Spidey and his Amazing Friends Season 1 (Disney Junior/Disney+, Sept. 22): You may remember the original Spider-Man and His Amazing Friends from 1981, which co-starred mutants Firestar and Iceman with the Web-Slinger. This new take co-stars spider-people from parallel worlds, Ghost Spider (Gwen Stacy) and, uh, other Spider-Man (Miles Morales). And for some reason, they’re all chibis. Or maybe Funko Pops. Or maybe misshapen children, you decide.

Doom Patrol Season 3 (HBO Max, Sept. 23): If you thought the first two seasons were off the wall, wait’ll you sample season 3. My partner asked, “Are the comics this weird?” Yep. It’s not all capes and cowls, folks. Sometimes it’s sex ghosts and sentient ambulances.

Foundation Season 1 (Apple TV+, Sept. 24): I remember reading Foundation when it was still a trilogy and thinking, “Wow, what big concepts! But no human beings.” There were characters with names and everything, but they all seemed like plot vehicles more than actual people. There was a special dearth of significant female characters, IIRC. For that reason (and sheer scope), Foundation was deemed un-adaptable to the screen for decades. But hey, the first two episodes have recognizable human beings, and most of the major characters are female. Not to mention eye-popping special effects. Good start, Apple.

Midnight Mass Season 1 (Netflix, Sept. 24): I normally don’t have much interest in supernatural suspense/horror shows, but this one has Rahul Kohli, who stole every episode of iZombie he was in. And Hamish Linklater was memorable in Legion.

The Walking Dead: World Beyond Season 2 (AMC+, Sept. 26): I watched the first season, so now I’m too invested to quit, especially since this is the last season. So I might as well see how it ends, no matter how preposterous the premise. (Four teens are walking from Nebraska to New York in the zombie apocalypse.) On the plus side, we’re supposed to learn some more about Rick Grimes’ whereabouts. But is it too much to hope that some of these annoying characters get offed?  

La Brea Season 1 (NBC, Sept. 28): A sinkhole opens in Los Angeles and drops a bunch of people — including one half of the lead family — into your basic Pellucidar/Savage Land/Land That Time Forgot. It’s network, not prestige, which means too many episodes, too many B-plots that go nowhere and too much filler. But if there are dinosaurs, I’m in.

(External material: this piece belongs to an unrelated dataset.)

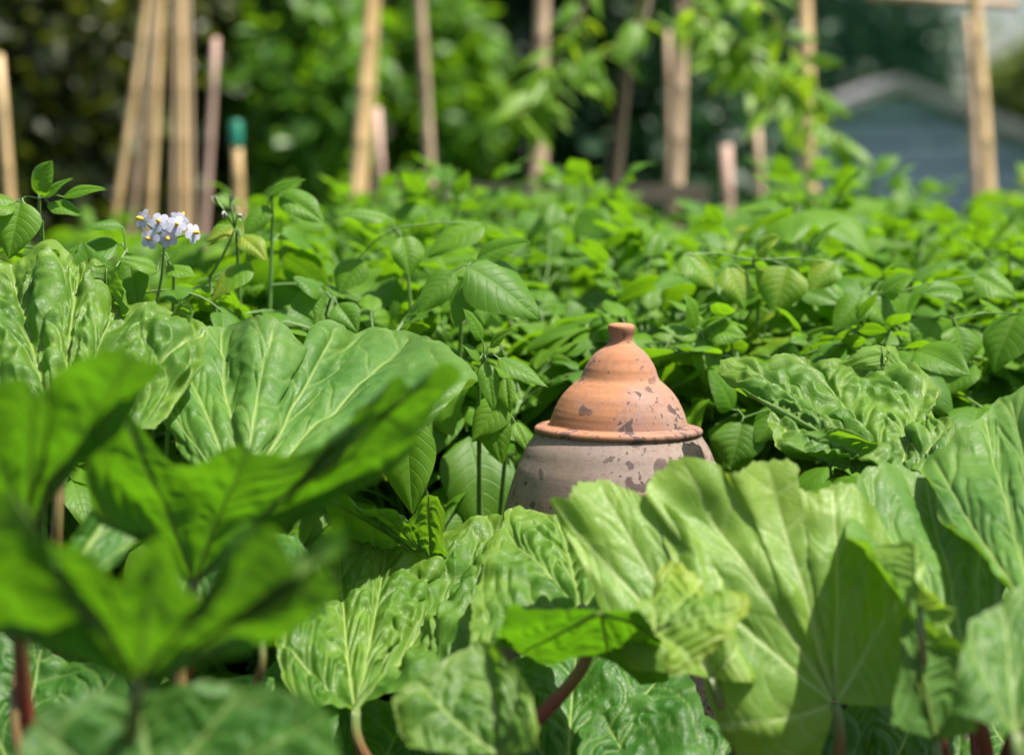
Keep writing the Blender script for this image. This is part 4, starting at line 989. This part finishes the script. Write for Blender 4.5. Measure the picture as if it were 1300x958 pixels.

Fear the Walking Dead Season 7 (AMC+, Oct. 10): I’m not actually recommending this one. I quit watching last season, worn down by dumb scripts, scenery-chewing performances, ridiculous plots, contrived drama, bad science and inconsistent characterization. And that was before the entire cast survived a nuclear explosion in the middle of Texas. To paraphrase Boris Karloff in The Bride of Frankenstein, They belong dead.

Batwoman Season 3 (The CW, Oct. 13): To be honest, I found the first season so dreary it took me a while to get into the second, especially since the lead actress quit, which is usually the kiss of death. To my relief, Javicia Leslie turned out to be a better Batwoman than Ruby Rose (who was a bit too petite to be convincing). And the upcoming season promises some expansion into the Bat-mythos, including Poison Ivy (Bridget Regan) and Batwing (Camrus Johnson).

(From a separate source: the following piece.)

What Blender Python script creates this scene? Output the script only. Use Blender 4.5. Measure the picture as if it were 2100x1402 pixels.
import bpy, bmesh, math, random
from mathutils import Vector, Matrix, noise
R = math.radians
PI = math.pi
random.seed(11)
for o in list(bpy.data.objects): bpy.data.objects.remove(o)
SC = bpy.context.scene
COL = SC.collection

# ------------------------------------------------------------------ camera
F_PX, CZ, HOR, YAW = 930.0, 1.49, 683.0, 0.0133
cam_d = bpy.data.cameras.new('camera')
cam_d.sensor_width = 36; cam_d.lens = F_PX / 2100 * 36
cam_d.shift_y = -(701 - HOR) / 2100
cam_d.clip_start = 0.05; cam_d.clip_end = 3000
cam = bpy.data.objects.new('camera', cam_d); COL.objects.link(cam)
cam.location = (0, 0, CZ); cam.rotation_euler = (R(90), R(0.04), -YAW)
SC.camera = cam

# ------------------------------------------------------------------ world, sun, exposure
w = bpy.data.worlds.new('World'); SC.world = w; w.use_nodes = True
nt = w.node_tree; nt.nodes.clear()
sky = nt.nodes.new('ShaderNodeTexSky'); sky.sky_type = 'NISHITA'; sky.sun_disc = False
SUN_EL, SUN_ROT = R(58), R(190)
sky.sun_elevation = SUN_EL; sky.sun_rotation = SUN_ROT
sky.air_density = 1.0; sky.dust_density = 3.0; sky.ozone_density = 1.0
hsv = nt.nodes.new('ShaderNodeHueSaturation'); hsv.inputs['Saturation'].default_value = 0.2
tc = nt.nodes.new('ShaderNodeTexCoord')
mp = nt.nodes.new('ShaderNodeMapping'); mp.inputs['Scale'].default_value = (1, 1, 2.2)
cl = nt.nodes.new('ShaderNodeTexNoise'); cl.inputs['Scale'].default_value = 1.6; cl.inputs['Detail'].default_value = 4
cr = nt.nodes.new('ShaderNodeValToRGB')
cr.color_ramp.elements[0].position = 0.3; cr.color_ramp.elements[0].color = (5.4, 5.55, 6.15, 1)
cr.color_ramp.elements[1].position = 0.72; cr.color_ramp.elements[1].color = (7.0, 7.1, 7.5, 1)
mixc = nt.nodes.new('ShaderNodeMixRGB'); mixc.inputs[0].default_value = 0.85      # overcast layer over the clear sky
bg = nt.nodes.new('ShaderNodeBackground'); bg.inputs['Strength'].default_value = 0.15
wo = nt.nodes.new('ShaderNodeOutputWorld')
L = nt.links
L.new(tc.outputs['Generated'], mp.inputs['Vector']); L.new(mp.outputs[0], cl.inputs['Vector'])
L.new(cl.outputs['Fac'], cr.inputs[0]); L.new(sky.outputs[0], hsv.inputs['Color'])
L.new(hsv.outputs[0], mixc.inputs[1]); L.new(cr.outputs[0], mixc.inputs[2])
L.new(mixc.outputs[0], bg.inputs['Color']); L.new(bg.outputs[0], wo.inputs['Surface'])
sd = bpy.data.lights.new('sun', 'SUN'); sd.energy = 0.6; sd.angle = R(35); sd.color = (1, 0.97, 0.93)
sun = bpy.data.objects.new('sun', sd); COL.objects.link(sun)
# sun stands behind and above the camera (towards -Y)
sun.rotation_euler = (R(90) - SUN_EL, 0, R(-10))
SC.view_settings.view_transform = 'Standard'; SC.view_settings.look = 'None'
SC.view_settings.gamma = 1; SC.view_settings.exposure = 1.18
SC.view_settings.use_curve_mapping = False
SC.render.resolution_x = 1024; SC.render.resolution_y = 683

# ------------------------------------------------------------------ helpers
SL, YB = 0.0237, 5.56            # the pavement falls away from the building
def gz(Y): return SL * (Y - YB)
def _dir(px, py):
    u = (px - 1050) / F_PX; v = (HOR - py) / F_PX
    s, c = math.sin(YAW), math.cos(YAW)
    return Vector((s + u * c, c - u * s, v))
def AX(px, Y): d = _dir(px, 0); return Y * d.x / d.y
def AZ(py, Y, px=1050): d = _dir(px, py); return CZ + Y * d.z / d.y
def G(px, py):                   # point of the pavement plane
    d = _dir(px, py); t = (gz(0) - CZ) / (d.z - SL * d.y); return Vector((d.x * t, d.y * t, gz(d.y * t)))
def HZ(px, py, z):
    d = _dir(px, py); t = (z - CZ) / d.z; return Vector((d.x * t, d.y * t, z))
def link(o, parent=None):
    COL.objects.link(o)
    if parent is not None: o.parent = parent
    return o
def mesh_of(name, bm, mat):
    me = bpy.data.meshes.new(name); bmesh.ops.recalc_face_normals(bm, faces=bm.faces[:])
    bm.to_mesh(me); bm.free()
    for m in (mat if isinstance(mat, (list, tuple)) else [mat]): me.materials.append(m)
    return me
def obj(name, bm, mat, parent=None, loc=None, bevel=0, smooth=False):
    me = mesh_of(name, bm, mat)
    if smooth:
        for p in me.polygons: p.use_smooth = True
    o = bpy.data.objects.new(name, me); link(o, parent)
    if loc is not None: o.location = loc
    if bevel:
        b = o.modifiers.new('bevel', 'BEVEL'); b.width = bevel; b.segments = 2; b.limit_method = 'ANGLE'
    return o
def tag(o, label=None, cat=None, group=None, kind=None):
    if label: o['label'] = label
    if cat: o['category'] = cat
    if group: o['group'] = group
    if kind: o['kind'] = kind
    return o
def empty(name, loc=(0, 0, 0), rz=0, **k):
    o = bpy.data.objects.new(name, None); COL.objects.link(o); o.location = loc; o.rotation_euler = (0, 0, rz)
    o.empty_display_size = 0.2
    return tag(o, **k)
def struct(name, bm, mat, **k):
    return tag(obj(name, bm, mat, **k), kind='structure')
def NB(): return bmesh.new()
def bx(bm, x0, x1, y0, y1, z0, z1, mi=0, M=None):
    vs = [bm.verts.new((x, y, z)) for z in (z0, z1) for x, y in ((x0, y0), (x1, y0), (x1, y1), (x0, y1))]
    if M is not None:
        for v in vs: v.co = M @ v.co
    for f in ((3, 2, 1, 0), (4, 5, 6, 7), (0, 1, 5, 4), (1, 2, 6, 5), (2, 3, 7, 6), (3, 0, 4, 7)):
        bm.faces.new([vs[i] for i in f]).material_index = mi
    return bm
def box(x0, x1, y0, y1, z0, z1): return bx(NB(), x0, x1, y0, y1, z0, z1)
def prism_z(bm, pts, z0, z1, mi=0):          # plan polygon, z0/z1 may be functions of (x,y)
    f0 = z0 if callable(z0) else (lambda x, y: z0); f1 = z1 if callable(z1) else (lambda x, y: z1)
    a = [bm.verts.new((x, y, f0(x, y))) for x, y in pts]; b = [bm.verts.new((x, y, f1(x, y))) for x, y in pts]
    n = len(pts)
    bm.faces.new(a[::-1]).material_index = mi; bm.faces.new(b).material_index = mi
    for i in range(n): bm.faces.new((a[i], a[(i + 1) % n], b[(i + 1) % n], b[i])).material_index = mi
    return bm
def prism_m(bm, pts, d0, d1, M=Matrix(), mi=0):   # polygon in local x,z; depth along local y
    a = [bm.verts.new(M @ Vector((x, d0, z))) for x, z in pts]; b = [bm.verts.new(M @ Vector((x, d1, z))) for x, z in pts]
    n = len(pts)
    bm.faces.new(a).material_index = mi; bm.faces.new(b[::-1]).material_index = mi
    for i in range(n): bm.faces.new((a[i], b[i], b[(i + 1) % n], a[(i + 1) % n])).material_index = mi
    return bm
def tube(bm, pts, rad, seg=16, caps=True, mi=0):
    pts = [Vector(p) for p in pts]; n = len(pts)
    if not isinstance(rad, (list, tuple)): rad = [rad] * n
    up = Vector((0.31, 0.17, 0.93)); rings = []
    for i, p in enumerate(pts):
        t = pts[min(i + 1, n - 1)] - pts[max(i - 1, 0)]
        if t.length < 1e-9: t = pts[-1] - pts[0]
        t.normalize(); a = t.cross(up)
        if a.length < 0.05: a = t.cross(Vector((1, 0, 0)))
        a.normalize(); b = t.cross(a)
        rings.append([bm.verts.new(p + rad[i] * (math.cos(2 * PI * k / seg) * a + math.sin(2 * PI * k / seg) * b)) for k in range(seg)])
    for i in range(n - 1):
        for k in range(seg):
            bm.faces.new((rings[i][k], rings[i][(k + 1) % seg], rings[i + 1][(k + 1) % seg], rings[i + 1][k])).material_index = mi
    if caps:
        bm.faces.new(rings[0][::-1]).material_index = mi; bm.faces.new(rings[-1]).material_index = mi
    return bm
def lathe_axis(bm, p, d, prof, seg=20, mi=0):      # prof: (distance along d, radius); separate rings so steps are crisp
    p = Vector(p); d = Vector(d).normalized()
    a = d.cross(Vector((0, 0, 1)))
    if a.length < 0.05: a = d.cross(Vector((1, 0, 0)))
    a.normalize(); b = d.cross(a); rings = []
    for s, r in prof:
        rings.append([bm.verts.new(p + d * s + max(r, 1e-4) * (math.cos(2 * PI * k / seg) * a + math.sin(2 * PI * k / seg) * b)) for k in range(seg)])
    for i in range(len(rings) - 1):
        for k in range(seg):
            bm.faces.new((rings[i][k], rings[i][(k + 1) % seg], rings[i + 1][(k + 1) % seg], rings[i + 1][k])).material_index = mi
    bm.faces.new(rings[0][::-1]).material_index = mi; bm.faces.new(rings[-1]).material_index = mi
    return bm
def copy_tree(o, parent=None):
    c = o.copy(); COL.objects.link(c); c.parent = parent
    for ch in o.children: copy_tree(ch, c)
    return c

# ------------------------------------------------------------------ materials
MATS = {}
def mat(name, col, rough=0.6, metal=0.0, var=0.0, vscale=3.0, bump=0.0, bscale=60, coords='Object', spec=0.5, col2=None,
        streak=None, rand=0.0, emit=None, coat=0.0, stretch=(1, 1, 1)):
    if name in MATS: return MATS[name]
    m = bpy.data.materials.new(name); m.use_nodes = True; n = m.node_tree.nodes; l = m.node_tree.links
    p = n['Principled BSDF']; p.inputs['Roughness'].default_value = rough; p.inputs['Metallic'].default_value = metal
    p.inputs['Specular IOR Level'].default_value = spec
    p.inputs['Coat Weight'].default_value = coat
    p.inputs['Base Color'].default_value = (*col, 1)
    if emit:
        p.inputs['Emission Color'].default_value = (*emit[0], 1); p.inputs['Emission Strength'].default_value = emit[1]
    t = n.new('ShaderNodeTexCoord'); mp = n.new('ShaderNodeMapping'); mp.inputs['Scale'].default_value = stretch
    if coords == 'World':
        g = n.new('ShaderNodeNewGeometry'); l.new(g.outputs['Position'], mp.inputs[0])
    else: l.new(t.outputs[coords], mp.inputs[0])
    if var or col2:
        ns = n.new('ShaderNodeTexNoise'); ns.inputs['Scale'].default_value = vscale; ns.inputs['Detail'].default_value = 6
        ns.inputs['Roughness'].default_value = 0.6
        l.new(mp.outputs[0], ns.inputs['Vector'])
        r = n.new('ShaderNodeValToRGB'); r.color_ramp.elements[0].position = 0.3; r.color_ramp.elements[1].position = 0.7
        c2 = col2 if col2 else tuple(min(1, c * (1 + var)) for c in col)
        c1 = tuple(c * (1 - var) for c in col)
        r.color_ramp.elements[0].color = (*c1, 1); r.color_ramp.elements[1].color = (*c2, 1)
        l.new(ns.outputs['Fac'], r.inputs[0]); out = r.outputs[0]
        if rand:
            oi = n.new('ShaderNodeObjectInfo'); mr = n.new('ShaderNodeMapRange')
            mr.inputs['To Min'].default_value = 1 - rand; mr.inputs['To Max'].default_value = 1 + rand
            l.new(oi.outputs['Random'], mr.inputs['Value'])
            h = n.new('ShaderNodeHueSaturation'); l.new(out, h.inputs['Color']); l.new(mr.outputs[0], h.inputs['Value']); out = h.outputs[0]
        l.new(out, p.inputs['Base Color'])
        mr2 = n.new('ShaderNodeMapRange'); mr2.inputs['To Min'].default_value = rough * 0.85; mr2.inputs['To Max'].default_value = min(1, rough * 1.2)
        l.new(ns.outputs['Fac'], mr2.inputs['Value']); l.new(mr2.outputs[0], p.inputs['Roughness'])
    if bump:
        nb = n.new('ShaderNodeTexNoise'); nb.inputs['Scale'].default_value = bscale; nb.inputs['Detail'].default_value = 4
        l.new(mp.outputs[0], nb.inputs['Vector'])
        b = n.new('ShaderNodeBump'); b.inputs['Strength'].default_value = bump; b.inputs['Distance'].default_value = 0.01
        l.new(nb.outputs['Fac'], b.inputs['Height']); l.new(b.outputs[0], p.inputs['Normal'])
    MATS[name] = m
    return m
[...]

All of which is cool and all, but when are we going to get a real, honest-to-Alfred Batman TV show instead of near-misses like Batwoman, Birds of Prey, Gotham and Titans? Seriously, all this dancing around the Big Guy is getting tedious. What’s Ben Affleck doing these days?

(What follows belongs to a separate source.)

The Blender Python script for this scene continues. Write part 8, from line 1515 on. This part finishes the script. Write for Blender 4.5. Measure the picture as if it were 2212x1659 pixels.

DC’s Legends of Tomorrow Season 7 (The CW, Oct. 13): I only watch this show intermittently, because it really is just a comedy where the status quo is always in flux. But it’s a really well-done comedy, and I can roll with whatever team is present when I tune in.

Aquaman: King of Atlantis — The Animated Trilogy (HBO Max, Oct 14): This three-episode series features some wackadoodle animation and a bizarre Aquaman with a blue beard. Could be some serious aqua-fun.

Invasion Season 1 (AppleTV+, Oct. 22): Who doesn’t enjoy a good alien invasion? Plus, the presence of Sam Neill guarantees it will be watchable.

Star Trek: Prodigy (Paramount+, Oct. 28): This animated effort is aimed at kids, and I don’t think even the (voice) presence of Kate Mulgrew will convince me to pipe aboard. I have Lower Decks to scratch my animated itch already, and it’s for adults. But  if you have kids, this might be good for family night.

Locke & Key Season 2 (Netflix, Oct. 22): I enjoyed the comics, but didn’t really see how they could be adapted to the small screen and stay faithful. Well, color me embarrassed, because the nips and tucks Netflix took for the adaptation improved the story, and it’s a must-watch.

The avalanche of genre shows continues in November! Coming up are Riverdale Season 6 (The CW, Nov. 16), The Flash Season 8 (The CW, Nov. 16), Hit-Monkey Season 1 (Nov. 17), Star Trek: Discovery Season 4 (Nov. 18), Cowboy Bebop Season 1 (Netflix, Nov. 19), Wheel of Time Season 1 (Amazon Prime, Nov. 19) and Hawkeye Season 1 (Disney +, Nov. 24).

But that, as they say, is a column for another day.